Guilty of Romance (2011)

Review #1,340

Director:  Sion Sono
Cast:  Makoto Togashi, Megumi Kagurazaka, Kazuya Kojima
Plot:  A grisly murder occurs in a love hotel district.  A police officer is called to investigate on this case.  She will discover the story of two women who, despite appearing respectable on the outside have all manner of darkness hidden away.

Genre:  Drama / Mystery 
Awards:  -
Runtime:  112min (international version) / 144min 
Rating:  R21 for explicit sexual content, graphic nudity and disturbing images.
International Sales:  Films Boutique
Singapore Distributor:  Shaw Organisation

The films of Sion Sono, a preeminent enfant terrible of contemporary Japanese cinema, don’t get screened in Singapore as readily as they should be, but when they do, it’s worth a pop, even if they aren’t necessary great movies.  Guilty of Romance fits that bill in what is a film loaded with explicit sex and (what seems like) contentious misogyny, all to the tune of a stylized mystery thriller that satisfies inconsistently. 

Told in a non-linear fashion in Tarantino-esque chapters, Sono’s film follows a woman investigator as she uncovers a gruesome crime scene in a notorious district with ‘love hotels'.  The investigation is unimportant and takes an unceremonious backseat.  Instead, we plunge head-on into a largely riveting story about a woman's descent into prostitution, not quite in the Vivre Sa Vie (1962) sense, but certainly much more depraved and disturbing. 

It starts off slowly, almost too innocuously as Izumi, a shy and innocent wife to an erotic writer of a husband who expresses little intimacy, gets entrapped by a modeling agency to do sensual—and then sexual—photography and videography.  She is played by Megumi Kagurazaka, who is not just Sono’s spouse, but also an adult video star.

Izumi’s spiral into hell is as shocking as her nonchalance towards selling her body to men, and her soul to an older career woman—an inspiring university professor by day, but a nymphomaniacal prostitute by night—whom she meets at her lowest moment, having been raped by a man with a fetish for balls that splatter pink paint. 
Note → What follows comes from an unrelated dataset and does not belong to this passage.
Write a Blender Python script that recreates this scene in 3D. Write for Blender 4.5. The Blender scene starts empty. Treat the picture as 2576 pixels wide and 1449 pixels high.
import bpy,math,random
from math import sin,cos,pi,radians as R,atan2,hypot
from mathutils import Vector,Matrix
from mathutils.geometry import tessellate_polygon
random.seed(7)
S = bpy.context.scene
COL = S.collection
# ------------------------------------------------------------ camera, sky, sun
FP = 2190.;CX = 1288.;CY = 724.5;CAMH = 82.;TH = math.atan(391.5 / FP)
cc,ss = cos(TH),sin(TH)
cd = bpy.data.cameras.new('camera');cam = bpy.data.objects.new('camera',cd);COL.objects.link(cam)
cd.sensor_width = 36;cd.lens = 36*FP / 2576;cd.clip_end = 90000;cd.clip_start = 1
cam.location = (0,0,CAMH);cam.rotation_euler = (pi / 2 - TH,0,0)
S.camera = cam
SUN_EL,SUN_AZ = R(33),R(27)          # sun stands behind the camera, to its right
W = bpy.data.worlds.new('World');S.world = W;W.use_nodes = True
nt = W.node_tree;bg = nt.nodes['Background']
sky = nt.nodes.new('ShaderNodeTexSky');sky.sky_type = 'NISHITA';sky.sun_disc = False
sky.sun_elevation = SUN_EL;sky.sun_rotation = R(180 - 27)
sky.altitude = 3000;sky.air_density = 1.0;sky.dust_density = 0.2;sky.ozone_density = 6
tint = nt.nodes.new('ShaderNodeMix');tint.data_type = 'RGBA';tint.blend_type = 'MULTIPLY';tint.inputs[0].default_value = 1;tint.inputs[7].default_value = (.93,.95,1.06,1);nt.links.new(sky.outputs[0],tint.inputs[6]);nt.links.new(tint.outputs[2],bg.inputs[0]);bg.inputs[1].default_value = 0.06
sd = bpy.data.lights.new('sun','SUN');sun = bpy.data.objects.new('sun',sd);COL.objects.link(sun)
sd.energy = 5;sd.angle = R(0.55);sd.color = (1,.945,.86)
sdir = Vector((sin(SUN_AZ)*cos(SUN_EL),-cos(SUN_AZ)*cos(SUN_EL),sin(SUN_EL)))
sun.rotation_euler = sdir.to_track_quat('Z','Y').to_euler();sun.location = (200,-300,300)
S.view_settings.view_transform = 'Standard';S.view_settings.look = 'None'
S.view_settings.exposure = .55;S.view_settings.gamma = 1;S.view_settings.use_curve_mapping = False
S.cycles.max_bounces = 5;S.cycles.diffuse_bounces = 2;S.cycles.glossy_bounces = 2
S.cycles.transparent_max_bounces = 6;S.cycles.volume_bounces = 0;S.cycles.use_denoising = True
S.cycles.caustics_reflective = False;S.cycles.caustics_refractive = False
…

We get excellent, daring performances by the two women, who have no qualms baring all of their bodies and engaging in an almost never-ending array of sexual activities.  Dramatically, Guilty of Romance works to some extent, with several moments of suspense and revelation.  But I wished the entire film was more gripping—it kind of sags in the middle and the pacing could have been tighter.

Sono’s work, part of his ‘Hate’ trilogy that includes Love Exposure (2008) and Cold Fish (2010), is ultimately a study on sexual degradation, reverse-engineered to counter the objectification of women by having their bodies objectified—and commodified—to the extreme, leading to the embracement of feminism through the politics of the (female) body. 

Guilty of Romance treats the act of sex as the final nail in the coffin for men’s lecherous dominance.  For once, or perhaps in Sono’s world—once and for all, the woman has the last laugh.   

Verdict:  Loads of explicit sex and misogyny wrapped in this study on sexual degradation and the politics of the (female) body, but wished it was more gripping.